In his Las Vegas speech he held out China as the model this country should emulate. “China has no drug problem,” he said, because they have “what’s called ‘quick trial,’ after which they are swiftly executed.”

Given his casual attitude toward the truth, it is not surprising that Trump misrepresented China’s drug problem.

While China does use the death penalty for drug offenses, it has by no means found a solution to its drug problem. China’s National Narcotics Control Commission reported that “There were about 2.51 million drug users in the country by the end of 2016, an increase of 6.8 percent year on year.” Chinese police arrested 168,000 suspects for drug offenses in 2016.

In 2020, there were 30 confirmed executions for drug offenses around the world. This represented a substantial decline from the 116 that occurred in 2019. All of the 2020 executions took place in three countries (China, Iran, and Saudi Arabia).

China, Iran, and Saudi Arabia are hardly the kind of examples that any nation committed to respecting human rights should want to emulate.

This was made clear in March 2011, when Amnesty International issued a statement condemning China’s plan to execute three Philippine nationals for drug smuggling, calling it a violation of human rights.

Four years later United Nations Human Rights Committee said that drug-related offenses did not meet the threshold of “most serious crimes” to warrant the death penalty.

And, while Trump’s proposal might fit well with China’s, Iran’s, or Saudi Arabia’s approach to crime and punishment, it would be a marked departure from American practices.

At first glance, one might not think so, since the 1994 Federal Death Penalty Act does make large-scale drug trafficking a capital offense. According to the Congressional Research Service, “A drug kingpin violation is a capital offense, if it involves twice the gross receipts or twice the controlled substances distributed necessary to trigger the life sentence, or if it involves the use of attempted murder to obstruct an investigation or prosecution of the offense.”

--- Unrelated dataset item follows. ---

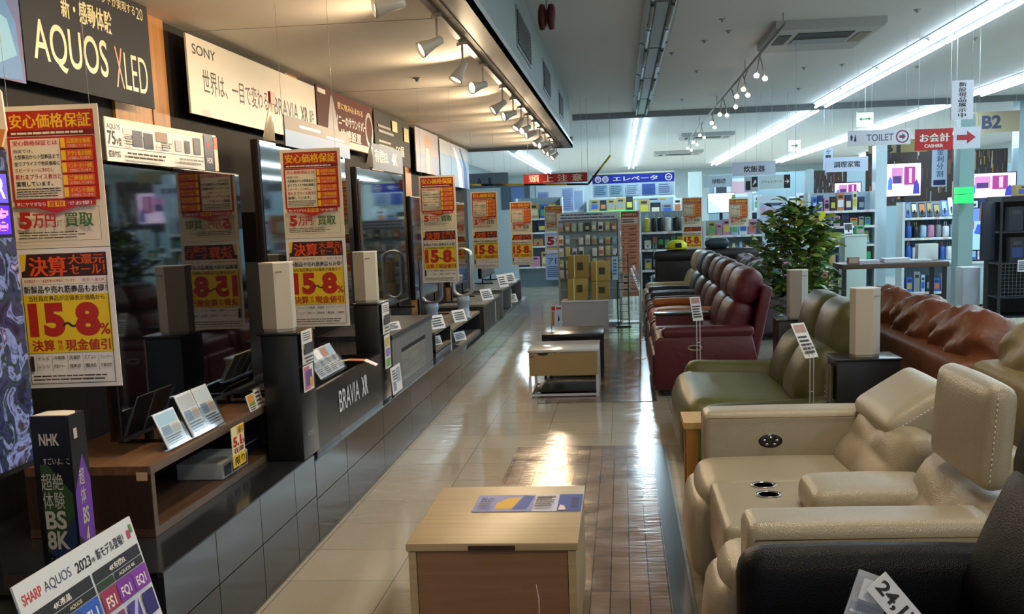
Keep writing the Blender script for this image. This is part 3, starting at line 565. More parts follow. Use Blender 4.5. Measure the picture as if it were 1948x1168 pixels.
# ================================================================== black towers with white speakers
TWB = m('#121315', .3, spec=.6); IV = m('#c2baa9', .55, kind='fabric'); IVT = m('#e9e4d8', .5)
def speaker(x, y, z, label, rz=0, h=.315, col=IV):
    t = thing('wireless_speaker', label, 'speaker', (x, y, z), R(rz), 'tall ivory wireless speakers')
    out = [(-.075, .03), (-.07, -.035), (0.012, -.078), (.075, -.03), (.075, .03)]+[(.075*math.cos(a), .03+.05*math.sin(a)) for a in [math.pi*i/8 for i in range(1, 8)]]
    b = MB(); b.prism([(u*.97, v*.97) for u, v in out], .012, h-.006, col, 'z'); b.build('fabric_body', t)
    b = MB(); b.prism([(u*.985, v*.985) for u, v in out], h-.006, h, IVT, 'z'); b.build('top_cap', t)
    MB().prism([(u*.93, v*.93) for u, v in out], 0, .012, m('#a39c8e', .5), 'z').build('base_ring', t)
    b = MB(); b.box(.02, .05, -.074, -.07, h-.045, h-.04, m('#8f897c', .5)); b.build('logo_strip', t)
    return t
def tower(x0, x1, y0, y1, z0, z1, label, txt='SONY', front='+x'):
    t = thing('speaker_plinth', label, 'plinth', ((x0+x1)/2, (y0+y1)/2, z0), 0, 'black plinths under the speakers'); w_, d = (x1-x0)/2, (y1-y0)/2
    MB().bbox(-w_, w_, -d, d, 0, z1-z0-.012, TWB, .004, 2).build('body', t)
    MB().bbox(-w_-.012, w_+.012, -d-.012, d+.012, z1-z0-.012, z1-z0, m('#1a1b1d', .25), .004, 2).build('top_plate', t)
    if txt:
        b = MB(); vs, fs, _ = glyphs(txt, .02); b.add([(w_+.0015+_k*.0003, -.05+a*.1, .1+c*.022) for a, c, _k in vs], fs, m('#8d9298', .4)); b.build('lettering', t)
    return t
tower(-1.643, -1.475, 4.86, 5.12, .436, 1.03, 'nearest black plinth carrying a white speaker beside the walnut stand')
tower(-1.655, -1.505, 6.68, 6.96, .401, 1.022, 'black plinth carrying a white speaker beyond the black stand')
speaker(-1.585, 4.97, 1.03, 'ivory speaker on the nearest black plinth left of the aisle', 0)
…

And in March 2020 then Attorney General Jeff Sessions sent a memo to all United States Attorneys “strongly” encouraging them to seek the death penalty for people caught “dealing in extremely large quantities of drugs.” He claimed, echoing Trump, that doing so would “aid in our continuing fight against drug trafficking and the destruction it causes our nation.”

Missouri and Florida also have laws on the books that make drug trafficking a capital offense.

But, according to the Death Penalty Information Center, “No one has been executed for such a crime since the death penalty was re-instated in 1976.” Today six of the people on the federal death row killed someone in the course of a drug crime. None were “drug kingpins.”

Moreover, while the Supreme Court has never dealt with a death penalty case for a drug trafficker not involving a homicide, imposing such a penalty would seem to run afoul of existing Supreme Court precedents. Those precedents suggest that capital punishment is unconstitutional when used for non-homicide offenses, though no one can say with any confidence how the current conservative dominated Supreme Court would deal with such a case.

That, combined with Donald Trump’s renewed enthusiasm for using capital punishment to solve America’s drug problem, is just one more reason why President Biden should move to end the federal death penalty and, at least, use his clemency power to spare those on the federal death row.

The President should do all he can to shield them from the cruelty that a second Trump presidency would eagerly inflict.